- [WHAT IS REQUIRED]
Search the material for the word "pixels" and copy each line that holds it.

Scene script records:

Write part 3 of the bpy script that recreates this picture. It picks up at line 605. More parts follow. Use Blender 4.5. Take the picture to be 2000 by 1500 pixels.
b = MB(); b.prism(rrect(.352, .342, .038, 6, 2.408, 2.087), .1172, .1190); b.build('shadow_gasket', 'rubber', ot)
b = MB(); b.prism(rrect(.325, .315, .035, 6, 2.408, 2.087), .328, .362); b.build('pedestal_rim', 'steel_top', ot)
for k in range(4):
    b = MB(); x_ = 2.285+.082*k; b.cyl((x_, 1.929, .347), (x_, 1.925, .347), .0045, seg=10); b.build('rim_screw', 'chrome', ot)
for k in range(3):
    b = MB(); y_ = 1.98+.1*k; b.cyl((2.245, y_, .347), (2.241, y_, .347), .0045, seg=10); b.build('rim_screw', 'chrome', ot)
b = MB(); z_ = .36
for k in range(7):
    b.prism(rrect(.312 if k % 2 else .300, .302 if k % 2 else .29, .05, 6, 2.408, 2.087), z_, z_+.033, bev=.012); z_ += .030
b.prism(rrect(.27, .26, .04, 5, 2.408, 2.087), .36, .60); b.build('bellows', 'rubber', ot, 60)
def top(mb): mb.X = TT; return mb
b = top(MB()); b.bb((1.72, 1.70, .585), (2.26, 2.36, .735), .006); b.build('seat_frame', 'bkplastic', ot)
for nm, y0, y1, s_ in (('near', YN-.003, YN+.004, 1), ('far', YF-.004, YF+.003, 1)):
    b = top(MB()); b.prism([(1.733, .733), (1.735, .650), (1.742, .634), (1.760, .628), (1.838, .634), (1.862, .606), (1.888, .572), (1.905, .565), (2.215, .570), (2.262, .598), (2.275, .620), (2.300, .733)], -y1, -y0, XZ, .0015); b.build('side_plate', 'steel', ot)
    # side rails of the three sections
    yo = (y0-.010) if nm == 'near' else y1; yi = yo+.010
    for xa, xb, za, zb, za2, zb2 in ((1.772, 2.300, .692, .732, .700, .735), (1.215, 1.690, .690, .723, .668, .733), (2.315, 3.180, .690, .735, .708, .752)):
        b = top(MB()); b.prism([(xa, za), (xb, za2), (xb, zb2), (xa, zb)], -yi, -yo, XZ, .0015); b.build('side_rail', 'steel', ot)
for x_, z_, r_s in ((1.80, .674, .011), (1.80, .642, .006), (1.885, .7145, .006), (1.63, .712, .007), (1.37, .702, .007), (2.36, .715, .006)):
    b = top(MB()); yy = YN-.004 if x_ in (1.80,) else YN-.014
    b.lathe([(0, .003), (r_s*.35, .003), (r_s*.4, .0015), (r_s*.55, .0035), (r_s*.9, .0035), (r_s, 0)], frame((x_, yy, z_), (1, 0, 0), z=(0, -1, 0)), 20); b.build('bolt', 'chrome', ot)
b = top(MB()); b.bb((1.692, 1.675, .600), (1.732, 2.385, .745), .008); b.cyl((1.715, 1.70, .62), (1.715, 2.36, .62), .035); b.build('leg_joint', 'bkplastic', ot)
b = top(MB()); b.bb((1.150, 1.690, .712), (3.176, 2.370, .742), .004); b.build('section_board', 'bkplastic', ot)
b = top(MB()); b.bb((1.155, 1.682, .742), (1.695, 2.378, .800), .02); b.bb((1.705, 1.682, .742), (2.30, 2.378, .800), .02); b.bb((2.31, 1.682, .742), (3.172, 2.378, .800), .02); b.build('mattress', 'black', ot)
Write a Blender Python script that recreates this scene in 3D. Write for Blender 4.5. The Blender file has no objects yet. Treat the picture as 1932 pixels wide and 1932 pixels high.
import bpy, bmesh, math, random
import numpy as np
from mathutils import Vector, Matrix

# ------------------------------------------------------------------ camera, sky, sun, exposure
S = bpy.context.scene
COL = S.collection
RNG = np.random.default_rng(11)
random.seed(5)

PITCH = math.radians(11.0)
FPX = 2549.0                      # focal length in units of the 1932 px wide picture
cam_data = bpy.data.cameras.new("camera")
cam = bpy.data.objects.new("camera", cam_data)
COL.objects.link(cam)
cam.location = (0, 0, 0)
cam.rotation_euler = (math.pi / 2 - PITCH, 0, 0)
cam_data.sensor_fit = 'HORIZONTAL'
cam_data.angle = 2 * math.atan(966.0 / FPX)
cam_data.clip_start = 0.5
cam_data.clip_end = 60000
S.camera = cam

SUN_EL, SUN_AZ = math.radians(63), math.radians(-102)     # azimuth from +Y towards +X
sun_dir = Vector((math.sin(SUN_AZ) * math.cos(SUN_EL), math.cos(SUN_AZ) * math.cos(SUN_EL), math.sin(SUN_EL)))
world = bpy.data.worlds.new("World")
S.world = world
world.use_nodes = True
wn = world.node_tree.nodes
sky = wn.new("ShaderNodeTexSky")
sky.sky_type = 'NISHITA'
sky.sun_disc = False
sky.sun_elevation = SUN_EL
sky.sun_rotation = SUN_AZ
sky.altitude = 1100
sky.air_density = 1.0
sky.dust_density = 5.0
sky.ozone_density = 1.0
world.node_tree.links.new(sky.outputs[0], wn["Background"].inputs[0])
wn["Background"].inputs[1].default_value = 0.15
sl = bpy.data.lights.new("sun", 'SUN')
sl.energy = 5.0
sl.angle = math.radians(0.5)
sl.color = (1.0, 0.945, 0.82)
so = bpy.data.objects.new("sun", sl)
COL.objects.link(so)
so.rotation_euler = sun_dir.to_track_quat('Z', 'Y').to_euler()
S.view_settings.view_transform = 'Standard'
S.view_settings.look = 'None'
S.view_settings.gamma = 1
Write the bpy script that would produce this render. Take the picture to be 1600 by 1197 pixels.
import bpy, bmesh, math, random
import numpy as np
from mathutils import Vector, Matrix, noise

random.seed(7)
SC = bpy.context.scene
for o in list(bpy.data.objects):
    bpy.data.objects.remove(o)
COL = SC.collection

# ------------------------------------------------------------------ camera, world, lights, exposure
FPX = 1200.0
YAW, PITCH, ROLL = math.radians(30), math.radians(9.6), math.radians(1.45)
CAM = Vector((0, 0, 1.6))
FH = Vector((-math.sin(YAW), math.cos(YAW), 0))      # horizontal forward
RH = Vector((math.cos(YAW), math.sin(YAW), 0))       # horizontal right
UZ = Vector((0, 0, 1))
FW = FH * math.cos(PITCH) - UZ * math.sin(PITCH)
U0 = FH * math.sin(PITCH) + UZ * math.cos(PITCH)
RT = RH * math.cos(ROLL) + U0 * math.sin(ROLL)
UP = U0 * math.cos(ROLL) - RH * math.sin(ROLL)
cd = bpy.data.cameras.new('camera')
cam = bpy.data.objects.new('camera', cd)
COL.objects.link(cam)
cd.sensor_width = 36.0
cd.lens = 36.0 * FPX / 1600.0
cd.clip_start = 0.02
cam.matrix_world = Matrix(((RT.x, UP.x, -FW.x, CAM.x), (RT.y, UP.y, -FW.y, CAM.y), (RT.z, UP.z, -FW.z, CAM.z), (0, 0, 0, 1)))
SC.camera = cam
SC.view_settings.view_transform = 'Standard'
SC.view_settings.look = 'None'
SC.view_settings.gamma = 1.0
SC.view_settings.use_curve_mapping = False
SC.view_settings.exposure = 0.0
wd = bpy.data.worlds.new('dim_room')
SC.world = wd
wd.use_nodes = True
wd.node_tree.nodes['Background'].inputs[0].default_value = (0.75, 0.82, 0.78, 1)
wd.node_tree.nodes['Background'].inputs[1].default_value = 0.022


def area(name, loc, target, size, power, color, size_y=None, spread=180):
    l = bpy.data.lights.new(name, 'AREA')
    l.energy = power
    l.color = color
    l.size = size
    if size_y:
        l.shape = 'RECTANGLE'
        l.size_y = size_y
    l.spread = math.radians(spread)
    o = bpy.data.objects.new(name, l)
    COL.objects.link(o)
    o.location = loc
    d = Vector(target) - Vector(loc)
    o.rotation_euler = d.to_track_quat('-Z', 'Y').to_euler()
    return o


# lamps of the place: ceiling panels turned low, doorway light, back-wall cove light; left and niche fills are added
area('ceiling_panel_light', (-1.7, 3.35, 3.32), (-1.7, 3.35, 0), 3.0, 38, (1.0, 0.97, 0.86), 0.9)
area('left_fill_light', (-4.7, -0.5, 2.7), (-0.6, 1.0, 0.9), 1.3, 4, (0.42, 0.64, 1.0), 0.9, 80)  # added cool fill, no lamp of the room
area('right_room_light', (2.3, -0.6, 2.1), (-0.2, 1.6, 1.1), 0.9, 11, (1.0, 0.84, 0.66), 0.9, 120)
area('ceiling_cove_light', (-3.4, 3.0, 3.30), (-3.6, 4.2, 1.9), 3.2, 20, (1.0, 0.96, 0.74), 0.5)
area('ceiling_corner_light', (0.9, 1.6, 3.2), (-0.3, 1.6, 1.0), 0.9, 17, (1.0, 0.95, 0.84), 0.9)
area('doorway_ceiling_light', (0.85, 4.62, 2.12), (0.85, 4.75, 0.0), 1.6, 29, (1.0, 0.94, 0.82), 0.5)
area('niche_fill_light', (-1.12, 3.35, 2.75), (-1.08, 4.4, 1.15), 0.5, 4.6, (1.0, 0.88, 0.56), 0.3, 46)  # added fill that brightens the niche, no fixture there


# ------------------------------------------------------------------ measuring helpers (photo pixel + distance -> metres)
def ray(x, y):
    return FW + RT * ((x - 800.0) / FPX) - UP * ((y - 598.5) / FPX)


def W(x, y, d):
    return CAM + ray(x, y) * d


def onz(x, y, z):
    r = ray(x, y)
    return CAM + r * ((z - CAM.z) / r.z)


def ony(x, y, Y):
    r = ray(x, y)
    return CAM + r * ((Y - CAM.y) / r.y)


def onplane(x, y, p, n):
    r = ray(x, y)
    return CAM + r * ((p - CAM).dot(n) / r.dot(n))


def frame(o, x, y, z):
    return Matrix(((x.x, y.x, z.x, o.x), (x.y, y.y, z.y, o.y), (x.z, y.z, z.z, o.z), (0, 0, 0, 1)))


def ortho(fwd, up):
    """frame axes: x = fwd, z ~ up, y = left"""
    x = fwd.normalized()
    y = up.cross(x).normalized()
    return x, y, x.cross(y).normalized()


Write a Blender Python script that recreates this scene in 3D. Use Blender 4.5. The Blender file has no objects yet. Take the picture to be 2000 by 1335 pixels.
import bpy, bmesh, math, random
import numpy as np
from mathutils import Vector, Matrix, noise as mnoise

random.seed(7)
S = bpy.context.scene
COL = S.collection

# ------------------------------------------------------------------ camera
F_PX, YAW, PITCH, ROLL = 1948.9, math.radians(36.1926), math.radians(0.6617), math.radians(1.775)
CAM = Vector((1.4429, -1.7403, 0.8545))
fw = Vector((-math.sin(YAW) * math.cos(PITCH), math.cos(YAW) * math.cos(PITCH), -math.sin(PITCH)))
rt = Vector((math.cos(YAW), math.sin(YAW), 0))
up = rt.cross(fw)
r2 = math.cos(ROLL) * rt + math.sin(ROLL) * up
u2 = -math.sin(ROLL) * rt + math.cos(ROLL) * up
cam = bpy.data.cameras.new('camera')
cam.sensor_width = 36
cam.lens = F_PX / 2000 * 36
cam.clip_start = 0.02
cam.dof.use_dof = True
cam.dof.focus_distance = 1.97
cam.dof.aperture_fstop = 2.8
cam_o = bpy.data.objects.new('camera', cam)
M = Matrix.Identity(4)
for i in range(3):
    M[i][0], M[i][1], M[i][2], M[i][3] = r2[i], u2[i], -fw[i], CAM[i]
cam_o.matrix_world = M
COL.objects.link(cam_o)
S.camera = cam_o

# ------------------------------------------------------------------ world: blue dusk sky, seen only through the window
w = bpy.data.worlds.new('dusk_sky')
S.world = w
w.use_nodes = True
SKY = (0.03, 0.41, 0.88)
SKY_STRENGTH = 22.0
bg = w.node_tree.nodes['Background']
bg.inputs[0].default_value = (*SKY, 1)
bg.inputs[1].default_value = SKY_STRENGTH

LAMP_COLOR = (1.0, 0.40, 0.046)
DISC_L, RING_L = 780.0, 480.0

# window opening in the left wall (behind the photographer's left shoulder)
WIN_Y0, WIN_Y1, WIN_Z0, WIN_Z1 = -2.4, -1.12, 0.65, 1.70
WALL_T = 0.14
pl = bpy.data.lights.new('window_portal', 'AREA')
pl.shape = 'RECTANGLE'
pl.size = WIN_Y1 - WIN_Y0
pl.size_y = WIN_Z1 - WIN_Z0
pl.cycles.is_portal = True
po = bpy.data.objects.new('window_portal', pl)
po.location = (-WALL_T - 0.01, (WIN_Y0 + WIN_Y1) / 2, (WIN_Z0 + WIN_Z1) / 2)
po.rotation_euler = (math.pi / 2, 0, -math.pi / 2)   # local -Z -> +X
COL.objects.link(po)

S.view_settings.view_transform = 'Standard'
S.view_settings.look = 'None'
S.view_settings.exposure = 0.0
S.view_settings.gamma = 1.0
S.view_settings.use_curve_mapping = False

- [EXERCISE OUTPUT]
Write part 3 of the bpy script that recreates this picture. It picks up at line 605. More parts follow. Use Blender 4.5. Take the picture to be 2000 by 1500 pixels.
Write a Blender Python script that recreates this scene in 3D. Write for Blender 4.5. The Blender file has no objects yet. Treat the picture as 1932 pixels wide and 1932 pixels high.
Write the bpy script that would produce this render. Take the picture to be 1600 by 1197 pixels.
Write a Blender Python script that recreates this scene in 3D. Use Blender 4.5. The Blender file has no objects yet. Take the picture to be 2000 by 1335 pixels.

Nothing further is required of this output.